Une révision « en profondeur » demandée par l’ONU
Des propos qui font écho au rapport d’un groupe de cinq experts indépendants mandatés par l’ONU ayant estimé le 3 décembre que la France se devait de réviser sa proposition de loi sur la sécurité, la jugeant « incompatible avec le droit international des droits de l’homme ».
« Parmi les nombreuses autres dispositions de la proposition de loi qui pourraient limiter les droits de l’homme, l’article 22 autorisant l’utilisation de drones de surveillance au nom de la sécurité et de la lutte contre le terrorisme permettrait une surveillance étendue, en particulier des manifestants », a indiqué ce comté réduit. « Cela aura de graves implications pour le droit à la vie privée, la liberté de réunion pacifique et la liberté d’expression dans le pays – ainsi que dans tout autre pays qui pourrait s’inspirer de cette législation », ont-ils ajouté dans un communiqué.

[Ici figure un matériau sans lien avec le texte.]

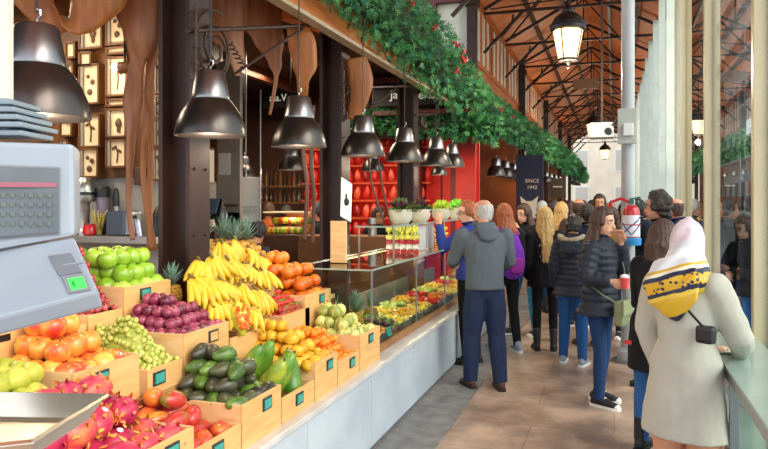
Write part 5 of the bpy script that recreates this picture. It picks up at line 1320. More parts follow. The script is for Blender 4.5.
# refrigerated display of a back stall seen between the pillars
Yd = 8.6; a = onY(263, 213, Yd); b = onY(306, 235, Yd)
root = thing('back_display_case', 'lit display case of leafy vegetables behind the bananas', 'display case', ((a.x+b.x)/2, Yd, 0))
part('case_base', MB().box(((a.x+b.x)/2, Yd+.3, b.z/2), (b.x-a.x, .6, b.z)), mat('dark_case_base', '#4a3020', '#3a2518', 3), root, smooth=False, bevel=.01)
part('case_top', MB().box(((a.x+b.x)/2, Yd+.3, a.z+.01), (b.x-a.x, .6, .02)), mat('case_rim', '#d8c8a4'), root, smooth=False)
part('case_back', MB().box(((a.x+b.x)/2, Yd+.55, (a.z+b.z)/2), (b.x-a.x, .03, a.z-b.z)), M_warmwall, root, smooth=False)
r_ = random.Random(6); vg = [('lime_veg', '#a7b83a'), ('green_veg', '#5f8f34'), ('red_veg', '#d8402c'), ('yellow_veg', '#e8c040')]
for k in range(44):
    nm, c = vg[r_.choice((0, 0, 1, 1, 2, 3, 3))]; row = k//22
    x = a.x+.06+(k % 22)/21*(b.x-a.x-.12); z = b.z+.05+row*.13
    o = single('vegetable', bumpy_sphere(.045, 8, 6, lambda n: 1+.15*math.sin(9*n.x+7*n.y)), mat(nm, c, rough=.4), '%s vegetable in the lit case behind the bananas' % nm.split('_')[0], 'vegetable', nm.split('_')[0]+' vegetables in the back case'); o.location = (x, Yd+.12+.12*row, z)
part('veg_shelf', MB().box(((a.x+b.x)/2, Yd+.26, b.z+.1), (b.x-a.x-.02, .2, .012)), M_steel, root, smooth=False)
lamp_later.append((V(((a.x+b.x)/2, Yd+.2, a.z-.04)), 4))
# paper sign on second pillar
q = onX(346.5, 200, -2.36)
sg = thing('paper_sign', 'white paper notice with a small dark drawing on the second pillar', 'notice', q)
part('paper', MB().prism([onX(341.5, 177, -2.38), onX(352, 184, -2.32), onX(351, 222, -2.32), onX(340.5, 216, -2.38)], V((-.004, .004, 0))), M_white, sg, smooth=False)
q = onX(346.5, 202, -2.34); part('drawing', MB().ball(q, (.03, .01, .035)).box(q+V((0, 0, .05)), (.015, .012, .05)), mat('ink_black', '#23262c'), sg)
# dark bottles, crates: shelves behind under the inner lamps
for row, py in enumerate((186, 202)):
    for k in range(9):
        q = onY(262+k*4.6, py, 9.6); o = single('bottle', MB().lathe([(.03, 0), (.032, .12), (.012, .17), (.012, .22)], 8, M=T(q)), mat('amber_bottle%d' % (k % 3), ['#3a1f10', '#4c3015', '#231810'][k % 3], rough=.2), '%s bottle on the dim shelf behind the menu board, %s shelf, %s along' % (['amber', 'honey coloured', 'dark'][k % 3], ('lower', 'upper')[1-row], ORD[k]), 'bottle', 'bottles on the dim back shelf')
    a = onY(258, py, 9.6); b = onY(302, py, 9.6)
    single('bottle_shelf', MB().box(((a.x+b.x)/2, 9.62, a.z-.012), (b.x-a.x, .2, .02)), M_lat, ['upper', 'lower'][row]+' dim brown shelf of bottles behind the menu board', 'shelf', smooth=False)
# clear plastic cups on the side counter
for k, (px, py) in enumerate(((735, 362), (727, 357), (741, 370))):
    q = onZ(px, py, .93); root = thing('plastic_cup', ['clear plastic cup on the glass side counter, middle one', 'clear plastic cup on the glass side counter, farthest one', 'clear plastic cup on the glass side counter, nearest one'][k], 'cup', q)
    part('cup_wall', MB().lathe([(.026, 0), (.028, .003), (.036, .11)], 16, caps=False), M_cup, root, local=True); part('cup_rim', MB().tube([(.036*math.cos(a*math.pi/8), .036*math.sin(a*math.pi/8), .11) for a in range(16)], .002, 5, closed=True), M_cup, root, local=True)
q = onZ(722, 352, .93); root = thing('snack_plate', 'small white plate with pink leftovers on the glass side counter', 'plate', q)
part('plate', MB().lathe([(.04, 0), (.07, .012), (.072, .014), (.04, .004), (0, .004)], 20), M_white, root, local=True); mb = MB()
for k in range(7): mb.ball((.03*math.cos(k*2.4)*(k/7), .03*math.sin(k*2.4), .018), (.016, .014, .01), 6, 4)
part('leftovers', mb, mat('salmon_food', '#e8a08a', '#f0c8a8', 30), root, local=True)

# brown boxes of fruit at the near end inside the case
for k, (y, x, hz, key) in enumerate(((4.98, XB+.14, .34, 'man'), (5.22, XB+.12, .26, 'loq'), (5.02, XCs-.36, .16, 'man'))):
    w_ = .2
    root = thing('fruit_box', ['tall brown box of mandarins in the corner of the glass case', 'brown box of loquats along the back of the glass case', 'low brown box of mandarins inside the glass case end'][k], 'box', (x, y, .63), group='brown boxes in the glass case')
    part('box_body', MB().box((x, y, .63+hz/2), (w_, w_, hz)), mat('brown_box_wood', '#7d4a24', '#6a3c1b', 4), root, smooth=False, bevel=.004)
    part('box_rim', MB().box((x+w_/2, y, .63+hz), (.012, w_, .03)).box((x, y-w_/2, .63+hz), (w_, .012, .03)), M_wood, root, smooth=False)
    for i in range(9):
        place(key, (x-.06+(i % 3)*.06, y-.06+(i//3)*.06, .63+hz+.022), (0, 0, i), 1.0, ('mandarin' if key == 'man' else 'loquat')+' lying in the %s inside the glass case' % ['tall brown corner box', 'brown back box', 'low brown end box'][k], 'fruit', 'fruit in the %s' % ['corner box', 'back box', 'end box'][k])
# ---------------------------------------------------------------- people
def skinm(n, c, c2): return mat('skin_'+n, c, c2, 30, rough=.45, sub=.08)
SK = {'light': skinm('light', '#e6b394', '#d99f80'), 'pink': skinm('pink', '#e2a58a', '#cf8f75'), 'tan': skinm('tan', '#c98f6c', '#b97e5c')}
def cloth(n, c, c2=None, s=60, r=.85, b=.25): return mat('cloth_'+n, c, c2 or c, s*2.2, rough=r, bump=b, spec=.2)
def hairm(n, c, c2): return mat('hair_'+n, c, c2, 7, rough=.42, stretch=(12, 12, 1.2), bump=.8, bscale=14)
HM = {'brown': hairm('brown', '#3a2418', '#57382a'), 'black': hairm('black', '#14110f', '#231c18'), 'blond': hairm('blond', '#b08548', '#d9b676'), 'auburn': hairm('auburn', '#7a3a1c', '#b8622a'), 'grey': hairm('grey', '#a8a4a0', '#d0ccc8'), 'dark': hairm('dark', '#241914', '#3a2a20')}
M_eyew = mat('eye_white', '#ece6e0', rough=.2); M_iris = mat('eye_iris', '#2c1c14', rough=.15); M_lip = mat('lips', '#b0564c', rough=.4); M_brow = mat('brow', '#2e1f17', rough=.8)
HEADP = [(-.118, .026, .030, -.030), (-.105, .042, .048, -.028), (-.08, .053, .066, -.018), (-.045, .062, .080, -.006), (-.01, .069, .087, .004), (.03, .073, .093, .008), (.065, .071, .091, .010), (.09, .06, .078, .012), (.108, .04, .054, .013), (.117, .018, .026, .013)]
def head_mb(mb, M, female):
    k = .95 if female else 1.0
    pts = [V((0, y, z)) for z, a, b, y in HEADP]; vs = []; seg = 16
    mb2 = MB(); o = 0
    for z, a, b, y in HEADP:
        for q in range(seg):
            t = 2*math.pi*q/seg; mb2.v.append(tuple(V((a*k*math.cos(t), y+b*math.sin(t), z))))
    n = len(HEADP)
    for i in range(n-1):
        for q in range(seg): mb2.f.append((i*seg+q, i*seg+(q+1) % seg, (i+1)*seg+(q+1) % seg, (i+1)*seg+q))
    mb2.f.append(tuple(range(seg-1, -1, -1))); mb2.f.append(tuple((n-1)*seg+q for q in range(seg))); mb2.mi = [0]*len(mb2.f)
    # nose, brow, lips base, ears, cheek
    mb2.loft([(0, -.078, .02), (0, -.092, -.01), (0, -.106, -.034)], [(.009, .010), (.011, .012), (.017, .013)], 8)
    mb2.loft([(-.048, -.064, .032), (0, -.082, .034), (.048, -.064, .032)], [.011, .013, .011], 8, (0, 0, 1))
    mb2.loft([(-.022, -.076, -.064), (0, -.084, -.065), (.022, -.076, -.064)], [.010, .013, .010], 8, (0, 0, 1))
    for s in (-1, 1): mb2.ball((s*.073*k, .006, -.012), (.009, .021, .032), 8, 6, rot=(.2, 0, s*.35))
    mb2.ball((0, -.066, -.104), (.022, .02, .017), 8, 6)
    mb.add(mb2.v, mb2.f, 0, M)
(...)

Tout en accueillant la création d’une commission, dirigée par le président de la Commission nationale des droits de l’homme, chargée de formuler des recommandations concernant l’article 24, les experts, parmi lesquels figure la rapporteure spéciale sur le droit à la liberté d’opinion et d’expression Irene Khan, ont exhorté la France à entreprendre une évaluation complète de la compatibilité de l’ensemble de la proposition de loi avec le droit international.
L’article 24, le plus controversé, « prohibe l’usage malveillant » de l’image « ou tout autre élément d’identification » des policiers et gendarmes en intervention. Pour les rapporteurs, qui sont mandatés par le Conseil des droits de l’homme mais ne s’expriment pas au nom de l’ONU, « les images vidéo des abus policiers captées par le public jouent un rôle essentiel dans la surveillance des institutions publiques, ce qui est fondamental pour l’Etat de droit ».
« C’est un bon signe que les membres du Parlement aient déclaré qu’ils réécriraient l’article 24 visant à limiter la publication d’images de policiers, mais il faut aller plus loin et repenser l’objectif de la proposition de loi dans son ensemble », ont-ils jugé. Mais « la simple réécriture de l’article 24 ne résoudra pas ses défauts et cette disposition n’est certainement pas la seule dans la proposition de loi qui porte atteinte aux droits de l’homme », ont-ils insisté, en réclamant une révision « en profondeur ».
Déjà le 12 novembre, un trio d’experts avait jugé, dans un rapport commandé par le conseil des droits de l’Homme de l’ONU – après avoir été saisi par la Ligue des droits de l’Homme française -, que la proposition de loi portait « des atteintes importantes aux droits de l’homme et aux libertés fondamentales, notamment le droit à la vie privée, le droit à la liberté d’expression et d’opinion, et le droit à la liberté d’association et de réunion pacifique », en contradiction avec la Déclaration universelle des droits de l’homme, le Pacte international relatif aux droits civils et politiques et la Convention européenne des droits de l’homme.